Steve Jobs

There's a lot being written about Steve's passing, but I'm afraid there's so much of it that truly misses what Steve really did for our industry. For example, Matt Yglesias asks, "Why so view?" I posted a brief comment there, but I think the point deserves a good bit of elaboration.

Steve's contribution to the industry I think is epitomized in this video:

As Nadyne might say, there are really two parts of user experience: aesthetics and functionality. Aesthetics is about your emotional reaction to using a product--a certain joy or excitement. It's what people are really talking about when they refer to the "cool" factor. Functionality is what a product helps you to achieve. Does it relieve you of mundane tasks, thereby allowing you to focus your energies on your own creative output? How does a product help you achieve your goals?

Aesthetics leads you to want to break with the past. Functionality leads you to want to build on the past in ways that don't leave people stranded. There's always a certain level of tension between the two, and the amount of emphasis you place on one over the other can lead to some widely divergent design decisions.

Steve placed far more emphasis on aesthetics than the rest of us did. He always thought that if people didn't experience joy in using his products, then he'd failed in some important and fundamental way. The rest of us generally focused on functionality. The one quibble I have with Steve's criticism is this: it's not a question of whether or not we had any taste. It's more a question of whether or not we thought it was an important place to focus our energies. Steve thought it was. We didn't.

But, the key insight that I think is missing in most of the tributes being paid to Steve is that both of these aspects of user experience are important. I truly believe that Steve understood this. He was, after all, the one who had said, back in the dark days of the early 90's, that Apple couldn't survive without Microsoft. He took a lot of flack from people in the industry for that stance, but I think he understood, at least intuitively, Apple users needed our functional focus just as much as they needed his aesthetic focus.
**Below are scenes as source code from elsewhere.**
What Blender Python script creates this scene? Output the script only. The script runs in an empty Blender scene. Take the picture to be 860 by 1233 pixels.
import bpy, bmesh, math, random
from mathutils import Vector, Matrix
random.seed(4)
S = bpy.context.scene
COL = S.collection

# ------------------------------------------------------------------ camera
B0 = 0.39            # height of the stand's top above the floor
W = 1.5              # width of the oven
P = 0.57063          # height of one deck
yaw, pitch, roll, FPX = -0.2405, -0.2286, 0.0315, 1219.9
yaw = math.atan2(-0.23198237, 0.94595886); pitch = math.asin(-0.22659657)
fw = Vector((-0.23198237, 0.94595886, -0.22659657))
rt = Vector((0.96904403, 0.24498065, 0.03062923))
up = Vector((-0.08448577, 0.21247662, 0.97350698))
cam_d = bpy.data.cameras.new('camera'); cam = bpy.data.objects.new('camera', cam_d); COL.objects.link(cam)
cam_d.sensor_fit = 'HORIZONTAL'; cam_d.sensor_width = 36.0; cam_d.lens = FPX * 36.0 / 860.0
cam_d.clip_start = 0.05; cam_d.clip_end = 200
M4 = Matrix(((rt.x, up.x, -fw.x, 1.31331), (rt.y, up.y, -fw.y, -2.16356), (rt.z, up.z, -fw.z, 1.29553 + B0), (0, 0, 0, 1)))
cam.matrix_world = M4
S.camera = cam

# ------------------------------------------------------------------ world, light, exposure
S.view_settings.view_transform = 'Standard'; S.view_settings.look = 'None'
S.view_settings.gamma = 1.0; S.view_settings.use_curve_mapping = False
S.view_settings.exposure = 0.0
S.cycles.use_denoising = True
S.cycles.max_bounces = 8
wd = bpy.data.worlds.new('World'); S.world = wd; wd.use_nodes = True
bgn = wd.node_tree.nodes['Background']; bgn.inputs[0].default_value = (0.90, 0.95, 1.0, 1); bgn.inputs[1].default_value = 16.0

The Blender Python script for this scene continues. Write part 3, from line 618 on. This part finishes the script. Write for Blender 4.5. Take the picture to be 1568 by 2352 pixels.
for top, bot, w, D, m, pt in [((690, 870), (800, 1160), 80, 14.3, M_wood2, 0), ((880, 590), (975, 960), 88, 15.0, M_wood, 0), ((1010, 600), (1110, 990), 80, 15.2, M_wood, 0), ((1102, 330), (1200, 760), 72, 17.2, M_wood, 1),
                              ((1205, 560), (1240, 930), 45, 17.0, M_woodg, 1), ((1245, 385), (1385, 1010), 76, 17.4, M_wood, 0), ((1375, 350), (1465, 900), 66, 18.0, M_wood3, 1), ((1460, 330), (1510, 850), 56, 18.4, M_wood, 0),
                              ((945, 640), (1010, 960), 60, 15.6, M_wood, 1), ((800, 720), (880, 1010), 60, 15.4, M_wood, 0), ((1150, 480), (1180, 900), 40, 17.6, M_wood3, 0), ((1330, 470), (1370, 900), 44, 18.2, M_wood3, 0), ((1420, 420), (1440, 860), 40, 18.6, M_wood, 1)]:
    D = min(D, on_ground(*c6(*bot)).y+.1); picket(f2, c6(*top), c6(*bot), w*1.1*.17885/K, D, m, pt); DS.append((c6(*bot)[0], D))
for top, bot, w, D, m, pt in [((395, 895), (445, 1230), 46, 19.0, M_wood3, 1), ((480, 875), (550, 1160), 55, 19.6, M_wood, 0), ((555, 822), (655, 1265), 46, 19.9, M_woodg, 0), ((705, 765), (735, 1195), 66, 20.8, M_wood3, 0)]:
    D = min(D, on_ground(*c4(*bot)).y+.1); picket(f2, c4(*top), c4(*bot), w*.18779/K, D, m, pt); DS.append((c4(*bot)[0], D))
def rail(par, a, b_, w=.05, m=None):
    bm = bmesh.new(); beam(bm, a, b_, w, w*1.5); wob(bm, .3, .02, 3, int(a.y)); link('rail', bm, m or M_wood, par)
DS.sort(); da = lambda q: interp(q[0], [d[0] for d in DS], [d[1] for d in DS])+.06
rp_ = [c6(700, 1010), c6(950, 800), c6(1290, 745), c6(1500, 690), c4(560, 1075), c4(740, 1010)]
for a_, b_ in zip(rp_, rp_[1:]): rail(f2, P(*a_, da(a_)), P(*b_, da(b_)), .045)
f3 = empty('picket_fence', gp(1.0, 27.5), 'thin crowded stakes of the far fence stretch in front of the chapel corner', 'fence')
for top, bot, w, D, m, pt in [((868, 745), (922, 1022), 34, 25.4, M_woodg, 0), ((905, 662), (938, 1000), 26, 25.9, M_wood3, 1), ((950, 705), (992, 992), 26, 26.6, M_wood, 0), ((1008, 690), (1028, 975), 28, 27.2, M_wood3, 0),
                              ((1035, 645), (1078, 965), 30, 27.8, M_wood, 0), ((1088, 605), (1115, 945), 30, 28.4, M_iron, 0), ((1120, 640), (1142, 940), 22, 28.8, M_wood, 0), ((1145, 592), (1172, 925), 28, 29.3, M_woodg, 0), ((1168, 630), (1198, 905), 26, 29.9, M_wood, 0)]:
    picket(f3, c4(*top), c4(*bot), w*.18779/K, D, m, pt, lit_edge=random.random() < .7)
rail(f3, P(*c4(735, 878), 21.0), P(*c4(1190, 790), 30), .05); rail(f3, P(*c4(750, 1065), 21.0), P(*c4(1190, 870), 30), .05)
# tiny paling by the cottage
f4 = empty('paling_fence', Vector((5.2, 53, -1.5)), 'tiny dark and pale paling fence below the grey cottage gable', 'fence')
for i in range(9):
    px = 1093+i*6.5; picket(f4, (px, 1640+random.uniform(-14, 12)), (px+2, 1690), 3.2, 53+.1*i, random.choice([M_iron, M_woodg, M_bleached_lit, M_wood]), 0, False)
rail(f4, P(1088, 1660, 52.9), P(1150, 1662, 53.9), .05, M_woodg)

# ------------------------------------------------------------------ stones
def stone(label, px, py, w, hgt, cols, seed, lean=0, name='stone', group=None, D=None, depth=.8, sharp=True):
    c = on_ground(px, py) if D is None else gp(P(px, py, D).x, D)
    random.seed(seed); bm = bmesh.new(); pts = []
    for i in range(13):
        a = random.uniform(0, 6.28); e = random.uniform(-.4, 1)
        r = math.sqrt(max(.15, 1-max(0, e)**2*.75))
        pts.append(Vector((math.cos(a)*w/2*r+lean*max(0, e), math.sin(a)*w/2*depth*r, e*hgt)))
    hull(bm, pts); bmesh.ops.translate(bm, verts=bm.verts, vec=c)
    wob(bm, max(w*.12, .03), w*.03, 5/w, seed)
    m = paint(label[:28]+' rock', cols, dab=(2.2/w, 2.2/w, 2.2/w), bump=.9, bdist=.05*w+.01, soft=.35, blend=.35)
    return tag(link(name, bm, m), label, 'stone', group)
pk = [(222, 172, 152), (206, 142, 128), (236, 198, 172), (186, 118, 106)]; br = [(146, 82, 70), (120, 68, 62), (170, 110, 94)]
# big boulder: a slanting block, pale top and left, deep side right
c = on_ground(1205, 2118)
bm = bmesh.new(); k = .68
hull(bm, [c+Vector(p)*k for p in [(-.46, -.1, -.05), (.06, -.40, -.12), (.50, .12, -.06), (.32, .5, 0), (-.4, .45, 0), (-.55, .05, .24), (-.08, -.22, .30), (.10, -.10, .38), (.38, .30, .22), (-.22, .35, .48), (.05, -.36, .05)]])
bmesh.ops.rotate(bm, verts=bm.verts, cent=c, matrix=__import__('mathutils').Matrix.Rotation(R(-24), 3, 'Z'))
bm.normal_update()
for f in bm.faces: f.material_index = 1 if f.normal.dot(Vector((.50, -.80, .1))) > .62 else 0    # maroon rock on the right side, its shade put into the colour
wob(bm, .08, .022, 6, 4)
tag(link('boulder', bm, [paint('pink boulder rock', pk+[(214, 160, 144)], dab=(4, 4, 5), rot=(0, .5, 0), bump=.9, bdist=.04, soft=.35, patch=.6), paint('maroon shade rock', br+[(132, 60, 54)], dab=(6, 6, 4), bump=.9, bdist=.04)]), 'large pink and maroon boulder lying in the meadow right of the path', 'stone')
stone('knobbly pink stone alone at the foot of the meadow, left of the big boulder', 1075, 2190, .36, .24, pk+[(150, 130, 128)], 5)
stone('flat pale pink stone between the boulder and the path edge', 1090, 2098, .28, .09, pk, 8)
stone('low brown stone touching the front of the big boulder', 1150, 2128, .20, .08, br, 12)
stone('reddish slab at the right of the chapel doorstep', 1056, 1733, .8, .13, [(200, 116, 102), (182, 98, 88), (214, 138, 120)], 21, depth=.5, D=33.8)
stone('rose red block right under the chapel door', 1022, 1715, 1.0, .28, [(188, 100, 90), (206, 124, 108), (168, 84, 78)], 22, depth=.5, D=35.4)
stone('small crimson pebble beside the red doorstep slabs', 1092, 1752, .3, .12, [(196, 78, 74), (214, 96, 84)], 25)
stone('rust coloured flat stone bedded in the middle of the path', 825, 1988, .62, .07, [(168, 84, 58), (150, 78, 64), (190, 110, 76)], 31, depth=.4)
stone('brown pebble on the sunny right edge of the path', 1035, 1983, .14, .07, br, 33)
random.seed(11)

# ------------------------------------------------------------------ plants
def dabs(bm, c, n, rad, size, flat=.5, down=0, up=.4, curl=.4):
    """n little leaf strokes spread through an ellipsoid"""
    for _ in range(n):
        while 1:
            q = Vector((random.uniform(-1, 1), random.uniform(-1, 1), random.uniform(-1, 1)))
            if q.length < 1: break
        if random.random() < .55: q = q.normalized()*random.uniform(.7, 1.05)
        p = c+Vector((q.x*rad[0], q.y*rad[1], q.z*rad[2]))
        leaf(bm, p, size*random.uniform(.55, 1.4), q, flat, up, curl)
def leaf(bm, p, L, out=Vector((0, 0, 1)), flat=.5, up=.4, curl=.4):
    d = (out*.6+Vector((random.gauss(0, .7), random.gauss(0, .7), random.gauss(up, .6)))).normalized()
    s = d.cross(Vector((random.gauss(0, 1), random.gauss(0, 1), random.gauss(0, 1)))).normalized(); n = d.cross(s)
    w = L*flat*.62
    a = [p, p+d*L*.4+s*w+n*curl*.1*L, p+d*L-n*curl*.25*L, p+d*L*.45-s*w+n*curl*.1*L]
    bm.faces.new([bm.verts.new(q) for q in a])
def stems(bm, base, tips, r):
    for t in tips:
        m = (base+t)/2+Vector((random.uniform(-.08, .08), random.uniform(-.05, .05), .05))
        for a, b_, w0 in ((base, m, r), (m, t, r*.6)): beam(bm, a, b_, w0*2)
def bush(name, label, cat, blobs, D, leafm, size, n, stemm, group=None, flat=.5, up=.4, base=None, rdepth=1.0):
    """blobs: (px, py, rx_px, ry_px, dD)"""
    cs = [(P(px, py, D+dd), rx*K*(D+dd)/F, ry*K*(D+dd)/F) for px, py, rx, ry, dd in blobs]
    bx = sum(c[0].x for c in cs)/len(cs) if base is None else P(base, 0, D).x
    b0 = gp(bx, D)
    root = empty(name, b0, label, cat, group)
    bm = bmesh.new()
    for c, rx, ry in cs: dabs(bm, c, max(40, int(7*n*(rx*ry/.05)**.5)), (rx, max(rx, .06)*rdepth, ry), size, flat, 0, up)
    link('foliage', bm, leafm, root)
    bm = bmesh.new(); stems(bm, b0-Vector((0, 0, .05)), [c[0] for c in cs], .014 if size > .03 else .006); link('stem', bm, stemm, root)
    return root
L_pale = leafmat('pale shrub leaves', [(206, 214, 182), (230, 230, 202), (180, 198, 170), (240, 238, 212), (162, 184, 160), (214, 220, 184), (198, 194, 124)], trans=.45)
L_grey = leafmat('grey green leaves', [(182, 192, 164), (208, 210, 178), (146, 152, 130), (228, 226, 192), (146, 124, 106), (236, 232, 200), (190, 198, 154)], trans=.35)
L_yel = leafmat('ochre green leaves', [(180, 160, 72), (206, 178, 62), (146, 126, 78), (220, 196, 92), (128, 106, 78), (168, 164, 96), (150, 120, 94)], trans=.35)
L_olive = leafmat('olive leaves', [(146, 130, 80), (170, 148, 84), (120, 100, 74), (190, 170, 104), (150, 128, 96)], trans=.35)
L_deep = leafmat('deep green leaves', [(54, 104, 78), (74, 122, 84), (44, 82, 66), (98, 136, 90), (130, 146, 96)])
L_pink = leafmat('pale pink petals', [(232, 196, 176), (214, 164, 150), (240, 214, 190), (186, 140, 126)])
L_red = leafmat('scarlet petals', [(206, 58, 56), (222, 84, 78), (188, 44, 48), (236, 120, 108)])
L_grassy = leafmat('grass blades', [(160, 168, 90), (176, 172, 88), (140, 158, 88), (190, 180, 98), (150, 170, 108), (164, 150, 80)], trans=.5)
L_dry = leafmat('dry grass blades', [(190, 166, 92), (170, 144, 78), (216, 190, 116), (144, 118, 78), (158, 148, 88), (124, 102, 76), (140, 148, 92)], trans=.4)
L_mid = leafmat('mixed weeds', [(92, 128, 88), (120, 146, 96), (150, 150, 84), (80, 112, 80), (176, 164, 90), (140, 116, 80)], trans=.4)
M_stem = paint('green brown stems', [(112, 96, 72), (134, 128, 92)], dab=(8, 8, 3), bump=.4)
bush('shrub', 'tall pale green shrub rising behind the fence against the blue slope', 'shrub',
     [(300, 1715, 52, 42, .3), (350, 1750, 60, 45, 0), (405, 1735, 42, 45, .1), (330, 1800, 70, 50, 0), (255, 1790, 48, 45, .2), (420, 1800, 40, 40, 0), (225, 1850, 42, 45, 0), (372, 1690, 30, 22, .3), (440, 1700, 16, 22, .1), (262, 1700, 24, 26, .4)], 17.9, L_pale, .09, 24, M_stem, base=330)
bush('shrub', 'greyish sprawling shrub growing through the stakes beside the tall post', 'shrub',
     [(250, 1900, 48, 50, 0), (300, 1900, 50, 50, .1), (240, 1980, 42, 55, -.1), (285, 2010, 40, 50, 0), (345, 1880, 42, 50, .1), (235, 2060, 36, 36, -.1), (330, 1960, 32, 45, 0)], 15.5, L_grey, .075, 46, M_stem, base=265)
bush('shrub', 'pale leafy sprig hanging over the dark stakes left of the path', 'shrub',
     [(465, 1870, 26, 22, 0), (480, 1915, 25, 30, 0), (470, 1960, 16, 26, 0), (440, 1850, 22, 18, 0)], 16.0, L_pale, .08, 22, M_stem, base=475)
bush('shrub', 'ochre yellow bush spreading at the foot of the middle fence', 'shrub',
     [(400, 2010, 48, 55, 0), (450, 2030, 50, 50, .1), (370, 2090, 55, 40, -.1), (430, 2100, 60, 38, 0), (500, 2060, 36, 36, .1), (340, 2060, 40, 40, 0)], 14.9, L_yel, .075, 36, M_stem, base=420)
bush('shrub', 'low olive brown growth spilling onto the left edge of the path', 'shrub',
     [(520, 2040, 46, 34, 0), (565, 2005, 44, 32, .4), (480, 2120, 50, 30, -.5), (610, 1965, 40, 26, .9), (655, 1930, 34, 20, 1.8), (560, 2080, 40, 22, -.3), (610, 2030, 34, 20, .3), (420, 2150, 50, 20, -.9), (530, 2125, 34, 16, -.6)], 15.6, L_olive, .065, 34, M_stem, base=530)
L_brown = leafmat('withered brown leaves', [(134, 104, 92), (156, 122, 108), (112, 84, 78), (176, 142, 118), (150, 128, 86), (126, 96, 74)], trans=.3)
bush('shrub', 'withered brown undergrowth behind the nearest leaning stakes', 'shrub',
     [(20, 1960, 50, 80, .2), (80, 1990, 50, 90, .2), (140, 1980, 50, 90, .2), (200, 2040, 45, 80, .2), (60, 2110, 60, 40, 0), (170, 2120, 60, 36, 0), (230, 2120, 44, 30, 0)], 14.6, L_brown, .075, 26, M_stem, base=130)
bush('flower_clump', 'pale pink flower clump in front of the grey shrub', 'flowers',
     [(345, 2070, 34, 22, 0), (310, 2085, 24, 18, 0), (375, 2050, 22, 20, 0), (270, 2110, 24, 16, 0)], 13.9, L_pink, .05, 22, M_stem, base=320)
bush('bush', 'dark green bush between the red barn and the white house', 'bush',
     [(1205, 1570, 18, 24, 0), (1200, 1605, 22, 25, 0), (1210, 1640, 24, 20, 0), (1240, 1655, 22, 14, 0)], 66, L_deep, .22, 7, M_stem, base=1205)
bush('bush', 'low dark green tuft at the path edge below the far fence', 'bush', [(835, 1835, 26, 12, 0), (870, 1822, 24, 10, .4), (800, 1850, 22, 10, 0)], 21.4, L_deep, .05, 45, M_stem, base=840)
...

Steve's true contribution to the industry, then, is the way he married both of these concerns. He and Apple set the aesthetic parameters that determined the boundaries in which those of use who developed software for the Mac would fill in the functional aspects of user experiences. That combination leads to some fascinating synergy that began with movable-modal dialog boxes and combination edit/drop-down menu controls in Mac Word 4 all the way on up to how we did the ribbon in Mac Office 2011. If there is any legacy of Steve's that I would hope this industry could cary forward, it's this balance between aesthetics and functionality.